The Colonials continued to press, ultimately turning an early 5-2 shot deficit into a 13-7 advantage through one period, and Sadowy set up Marcuzzi for a right-side wrist shot through traffic that made it a 3-1 game with 4:05 to play.
"I feel good, but the team came out flying, and we knew that's what we had to do," the sophomore said after netting her fourth of the campaign. "It was exciting, and it was a lot of fun to make a difference, but I know we did it as a team."
"They were awesome. Phenomenal," Colontino said of his third and fourth lines. "We pride ourselves on making sure everybody's ready, but the players also pride themselves on knowing they've got to bring something to the table. And that's a huge part of it. They had some awesome shifts, and some awesome goals."
Although the Nittany Lions, bolstered by Ehresmann, have been known as a stubborn defensive bunch, it was Robert Morris that did the suffocating in the second period.
Amber Rennie finished off her 16th goal of the season just 2:41 into the middle frame thanks to some tic-tac-toe passing by
Brittany Howard and
Jaycee Gebhard.
That would be all for the all-conference goaltender for the time being, but when Ehresmann was forced to return after an injury to backup Chantal Burke, Howard greeted her with one of her textbook lasers from the right wing circle, which snuck through for a 5-1 lead.
"We knew she was a good goalie, and the goals weren't going to come easily," Gazzola said. "We were taking as many shots as we could, and the pucks that get to the net, go in [when you do that]."
Thus far, the Rennie-Gebhard-Howard trio has combined for 113 points (53 goals, 60 assists) in 2017-18. Howard, the two-time CHA scoring champion and Player of the Year, extended her career-high goal total to 24 and her point total to 48.

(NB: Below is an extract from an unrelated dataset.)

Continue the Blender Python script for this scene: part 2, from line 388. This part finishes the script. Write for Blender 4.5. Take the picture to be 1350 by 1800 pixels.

Her revised career marks of 78 goals and 180 points both remain the second-most of all active collegians.
Templeman capped off a good cycle by the Colonials, and the second-period scoring, with a second-chance goal, the tenth of her All-CHA Rookie Team season, that came with 10:43 expired. The KW Rangers product now has three in as many games.
Sadowy's fifth goal of the year, a power play tally that gave
Sarah Quaranta and defender/co-captain
Katherine Murphy their second assists of the day in the game's final 22 seconds, provided the margin of victory.
"This is the time of year when we want to be thorough, and we want to be playing 60 minutes," Colontino said. "Today, we left nothing to chance, we stuck strong with our systems and we still went after pucks."
Meanwhile, reigning CHA Goaltender of the Week/Month and first team all-conference member
Elijah Milne-Price earned her CHA-best 20th win by making 17 saves.
Another win in Saturday's 4:00 p.m. CHA Tournament Final, in which Robert Morris meets Mercyhurst, would give her a share of the program's single-season record, aside from giving the program two straight tournament championships and three under Colontino.
Once again, CHA Tournament games can be seen live on the pay-per-view
CHA Digital Network and heard on
970 ESPN Pittsburgh (online only).
"You look back, in this rink, at some of the memories you made here last year, and you want that feeling so badly again," Marcuzzi remarked. "Everyone worked really hard, and we got good efforts from just about everyone. We came out knowing what we had to do, we did it and, hopefully, we can do the same tomorrow."
"At the beginning of the season, we set our goals, and one of them was a regular-season championship, which we did, obviously. But our second goal was to win CHA's, and that's the one that's in front of us right now," Gazzola said. "We're all focused on that, and the next game is the most important one."